After the finals week and the official pre-alpha release of Market Mayhem, I onboarded our new leaders and lead a meeting to summarize our successes and areas that need work. 

Outcomes

The project is still in development, but I have already learned a lot from this project's development.

First, I learned that our summer prototyping was an absolute success. As soon as we started our club, we hit the ground running with development. I'm glad our QA team is prototyping and we will be able to have this head-start again in the spring.

Next, I've learned how difficult of a challenge it is to implement networking into a project of our scale. One of the setbacks was a lack of research on my end at the beginning of the project- I didn't know what Unity extension to use. It's one thing for me to whip up a prototype that's networked in a few days. But to get a studio quality game networked and implemented and able to sustain plenty of users at a time is another thing.
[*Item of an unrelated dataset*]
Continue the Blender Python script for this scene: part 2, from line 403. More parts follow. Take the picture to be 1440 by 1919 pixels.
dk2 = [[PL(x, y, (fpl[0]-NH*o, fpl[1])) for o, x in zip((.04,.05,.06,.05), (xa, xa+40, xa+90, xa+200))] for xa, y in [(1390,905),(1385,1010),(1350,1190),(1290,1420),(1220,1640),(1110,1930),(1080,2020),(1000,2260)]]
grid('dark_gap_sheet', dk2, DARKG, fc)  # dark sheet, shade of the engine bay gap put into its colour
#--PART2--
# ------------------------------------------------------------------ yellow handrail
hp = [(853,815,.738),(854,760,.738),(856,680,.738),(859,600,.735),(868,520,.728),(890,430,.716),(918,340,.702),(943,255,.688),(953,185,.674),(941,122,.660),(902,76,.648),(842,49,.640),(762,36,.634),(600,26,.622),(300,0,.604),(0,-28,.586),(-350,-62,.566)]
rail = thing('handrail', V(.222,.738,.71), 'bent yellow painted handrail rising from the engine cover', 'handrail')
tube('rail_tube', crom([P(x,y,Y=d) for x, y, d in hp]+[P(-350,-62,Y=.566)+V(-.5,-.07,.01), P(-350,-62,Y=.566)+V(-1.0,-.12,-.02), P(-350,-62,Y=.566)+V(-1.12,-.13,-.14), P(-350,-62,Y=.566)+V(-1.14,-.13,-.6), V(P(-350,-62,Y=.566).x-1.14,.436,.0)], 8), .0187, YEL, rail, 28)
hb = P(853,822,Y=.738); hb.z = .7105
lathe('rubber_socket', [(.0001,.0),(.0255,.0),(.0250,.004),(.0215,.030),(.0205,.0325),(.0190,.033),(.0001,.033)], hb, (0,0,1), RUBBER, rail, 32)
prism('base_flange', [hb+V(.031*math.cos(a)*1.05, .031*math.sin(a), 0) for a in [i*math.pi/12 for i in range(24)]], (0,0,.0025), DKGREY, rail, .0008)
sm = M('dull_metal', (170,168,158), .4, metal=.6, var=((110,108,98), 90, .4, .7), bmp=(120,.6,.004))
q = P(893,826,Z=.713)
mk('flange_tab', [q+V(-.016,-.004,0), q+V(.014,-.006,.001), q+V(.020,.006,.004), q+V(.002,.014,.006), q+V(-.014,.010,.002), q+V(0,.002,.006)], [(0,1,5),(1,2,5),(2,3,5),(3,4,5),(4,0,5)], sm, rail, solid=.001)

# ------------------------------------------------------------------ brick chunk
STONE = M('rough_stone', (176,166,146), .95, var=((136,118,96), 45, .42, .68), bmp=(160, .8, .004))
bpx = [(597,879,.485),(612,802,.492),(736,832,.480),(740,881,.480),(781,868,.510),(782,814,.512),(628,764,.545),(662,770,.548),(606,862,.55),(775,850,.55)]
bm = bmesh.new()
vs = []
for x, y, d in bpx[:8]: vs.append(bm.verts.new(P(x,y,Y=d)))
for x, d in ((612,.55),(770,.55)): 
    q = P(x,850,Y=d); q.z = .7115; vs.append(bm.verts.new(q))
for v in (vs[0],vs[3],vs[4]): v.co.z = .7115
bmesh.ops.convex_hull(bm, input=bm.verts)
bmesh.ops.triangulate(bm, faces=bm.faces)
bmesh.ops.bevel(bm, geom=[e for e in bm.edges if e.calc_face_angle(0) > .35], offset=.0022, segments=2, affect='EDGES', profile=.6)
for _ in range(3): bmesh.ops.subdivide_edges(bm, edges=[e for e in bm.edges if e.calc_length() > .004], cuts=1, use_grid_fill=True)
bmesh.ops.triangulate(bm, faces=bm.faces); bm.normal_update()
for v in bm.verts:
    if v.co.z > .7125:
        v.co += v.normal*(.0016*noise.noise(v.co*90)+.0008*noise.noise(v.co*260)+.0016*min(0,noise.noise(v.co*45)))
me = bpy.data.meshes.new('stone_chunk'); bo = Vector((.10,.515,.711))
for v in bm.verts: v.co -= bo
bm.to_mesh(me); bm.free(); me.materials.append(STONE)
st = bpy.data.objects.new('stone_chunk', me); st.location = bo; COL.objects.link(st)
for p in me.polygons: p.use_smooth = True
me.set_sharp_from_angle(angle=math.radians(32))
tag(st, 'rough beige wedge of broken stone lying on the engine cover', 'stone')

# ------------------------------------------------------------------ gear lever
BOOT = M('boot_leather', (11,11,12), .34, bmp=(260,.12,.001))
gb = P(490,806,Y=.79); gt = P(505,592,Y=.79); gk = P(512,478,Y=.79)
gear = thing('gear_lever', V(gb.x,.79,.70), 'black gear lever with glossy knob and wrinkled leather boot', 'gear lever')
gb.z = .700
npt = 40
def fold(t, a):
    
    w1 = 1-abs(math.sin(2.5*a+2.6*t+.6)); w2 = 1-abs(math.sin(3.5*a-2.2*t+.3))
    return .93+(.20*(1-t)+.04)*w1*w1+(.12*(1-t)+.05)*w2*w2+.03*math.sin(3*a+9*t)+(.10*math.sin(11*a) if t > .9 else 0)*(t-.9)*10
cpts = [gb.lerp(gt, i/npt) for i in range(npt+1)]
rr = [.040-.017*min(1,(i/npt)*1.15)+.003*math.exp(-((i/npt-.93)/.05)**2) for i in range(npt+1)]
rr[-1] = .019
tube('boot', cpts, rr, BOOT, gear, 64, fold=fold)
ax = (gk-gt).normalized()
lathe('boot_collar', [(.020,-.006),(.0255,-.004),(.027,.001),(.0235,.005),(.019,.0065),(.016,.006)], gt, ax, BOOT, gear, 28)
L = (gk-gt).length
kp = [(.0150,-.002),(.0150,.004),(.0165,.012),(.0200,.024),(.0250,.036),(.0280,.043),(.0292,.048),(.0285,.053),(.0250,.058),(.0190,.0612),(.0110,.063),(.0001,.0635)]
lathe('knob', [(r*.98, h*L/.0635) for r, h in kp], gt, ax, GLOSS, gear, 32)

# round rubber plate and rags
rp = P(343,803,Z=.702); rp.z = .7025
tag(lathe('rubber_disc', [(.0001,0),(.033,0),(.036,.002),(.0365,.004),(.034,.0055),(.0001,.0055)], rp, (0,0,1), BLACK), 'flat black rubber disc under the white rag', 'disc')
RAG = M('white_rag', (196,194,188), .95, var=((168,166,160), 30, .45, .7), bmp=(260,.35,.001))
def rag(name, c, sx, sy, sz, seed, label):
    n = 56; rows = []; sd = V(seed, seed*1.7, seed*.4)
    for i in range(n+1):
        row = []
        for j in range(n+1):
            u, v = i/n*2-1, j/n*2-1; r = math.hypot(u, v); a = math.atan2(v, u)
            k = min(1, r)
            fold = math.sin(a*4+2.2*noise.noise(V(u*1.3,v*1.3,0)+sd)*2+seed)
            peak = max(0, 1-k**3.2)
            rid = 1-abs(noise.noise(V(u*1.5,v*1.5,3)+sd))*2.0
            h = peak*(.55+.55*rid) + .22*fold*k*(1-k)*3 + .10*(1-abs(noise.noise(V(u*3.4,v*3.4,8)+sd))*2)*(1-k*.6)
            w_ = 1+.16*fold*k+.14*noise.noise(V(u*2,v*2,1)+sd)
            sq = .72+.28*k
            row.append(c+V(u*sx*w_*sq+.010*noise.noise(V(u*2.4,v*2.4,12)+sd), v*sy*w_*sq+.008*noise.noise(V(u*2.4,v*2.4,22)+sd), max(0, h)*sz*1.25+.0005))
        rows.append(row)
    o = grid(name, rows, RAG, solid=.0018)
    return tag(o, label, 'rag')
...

I've learned that our timeline is incredibly important. I created our first milestone too close to our meeting time, and wasn't able to give it the thought it deserved. As a result the expectations for teams varied, our most important features had fair expectations but our not-so-important features had little to no expectations. Team Directors had to come up with tasks without an overall plan. For the next project I will put higher importance on creating a consistent timeline.

Spartasoft studio struggles with inter-disciplinary communication. Needs and updates don't always make their way to the people who need to know, and the introduction of project manager positions is meant to solve this. I will be meeting with the project managers and the content producer separately from studio meetings and leadership meeting, to stay up to date on the workings of the projects.

The content producer and I were meant to meet weekly to address progress. This slowly fell apart, and stopped meeting regularly and communicated asynchronously. This led to us not always being on the same page and possibly have communicated different information. To solve this, I will be meeting with them regularly this next semester.